Burning Piles (Or: What I’ve been up to for the past month)

After spending the coldest part of the winter staying warm by cutting down the pine trees across the street from our house, we finally got to start enjoying the fruits of all that labor. For the past few weeks we’ve spent about half of our days burning all the piles we’d created since we started chainsaw training several months back.

As is normal for our days with the Cape Cod National Seashore, we start burn days with a briefing in which we go over the weather, a safety talk, and the days task. When the weather permits (and with all the snow on the ground we’ve been able to burn with relative impunity lately) we then proceed to collect the materials we need – Drip Torches, Rakes, Hoses, Leaf Blowers, Chainsaws, Road Signs, Fuel, ect and head to the project site.

Finally, after weeks of waiting, we get to begin burning all the piles we created.

Finally, after weeks of waiting, we get to begin burning all the piles we created.

The actual ignitions are facilitated initially with the liberal use of a drip torch and a leaf blower. However, once a pile has been reduced to embers we can stow the torches and substitute a bucketful of glowing coals to ignite new piles. The resulting bonfire is further stoked by constant application of air through the leaf-blowers, which keeps the pile burning at full blast until all the fuel is expended.

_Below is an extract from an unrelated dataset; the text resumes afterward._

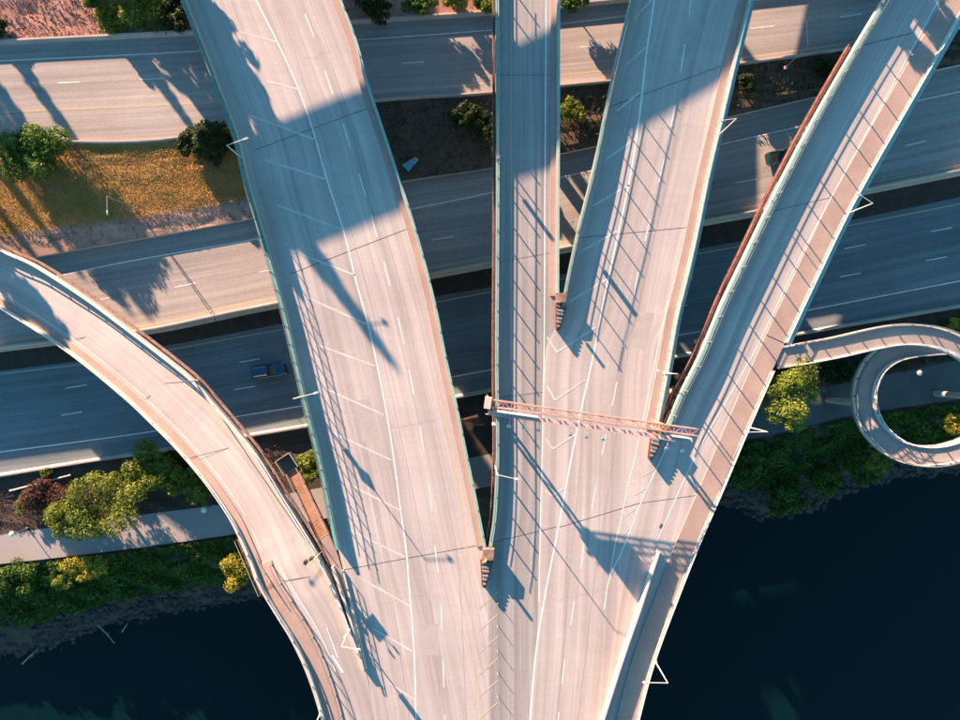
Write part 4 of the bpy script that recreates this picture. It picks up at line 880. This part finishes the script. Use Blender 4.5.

Ignition. Doesn’t this look like fun?

Unsurprisingly, the bonfires are extremely hot. Really, there’s a reason we wear fire-resistant clothing. Our facial hair was the first thing to take the heat poorly. Unfortunately, extravagant beards and open flame don’t mix. We’ve gotten much better at coming away from the workday not covered in soot, but we still have a long way to go before we’re capable of working this close to a roaring fire and not getting a bit crispy.


The leaf blowers dramatically increase the heat produced by the bonfires, allowing us to get a more complete burn in a shorter time. The downside is that they need to be fairly close to be useful, and the fires get really, really hot.